By Jiahui Huang

Zeekr Intelligent Technology's net loss narrowed in the first quarter, thanks to sharply higher sales of cars and batteries, the Chinese electric-vehicle maker said in its first earnings report as a public company.

The company, which is backed by Geely Automobile, on Tuesday reported a quarterly net loss of 2.01 billion yuan ($277.3 million), narrowing from CNY2.39 billion a year earlier.

Revenue jumped 71% to CNY14.74 billion, which the EV maker attributed to higher sales volume.

Zeekr delivered 33,059 vehicles in the first quarter, more than doubling from a year earlier.

Goldman Sachs analysts in a note said they expect the EV maker to deliver 215,000 units this year, citing the successful relaunch of the Zeekr 001 in February with lower prices and the start of deliveries for the 007 model.

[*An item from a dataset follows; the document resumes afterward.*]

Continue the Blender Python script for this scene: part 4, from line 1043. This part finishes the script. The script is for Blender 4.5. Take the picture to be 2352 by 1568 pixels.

That is slightly lower than the company's goal of 230,000 units.

Zeekr has witnessed strong sales momentum in China this year, with deliveries roughly doubling in April and May from a year earlier.

For the first quarter, the company's gross margin rose to 11.8% from 7.9%, while its vehicle margin increased by 3.9 percentage points due to effective procurement cost control, it said.

Sequentially, however, its gross margin was weaker than 14.2% in the previous quarter, dragged by lower vehicle sales and a change in product mix, as well as lower gross margin of sales from batteries and other components, the company said.

By comparison, rivals XPeng and NIO reported gross margins of 12.9% and 4.9%, respectively, in the first quarter.

"Our successful initial public offering on the New York Stock Exchange in May significantly strengthened our balance sheet, setting the stage for our long-term development," Chief Financial Officer Jing Yuan said.

Shares of Zeekr, which have been trading below their IPO price, rose 7.40% in premarket trading.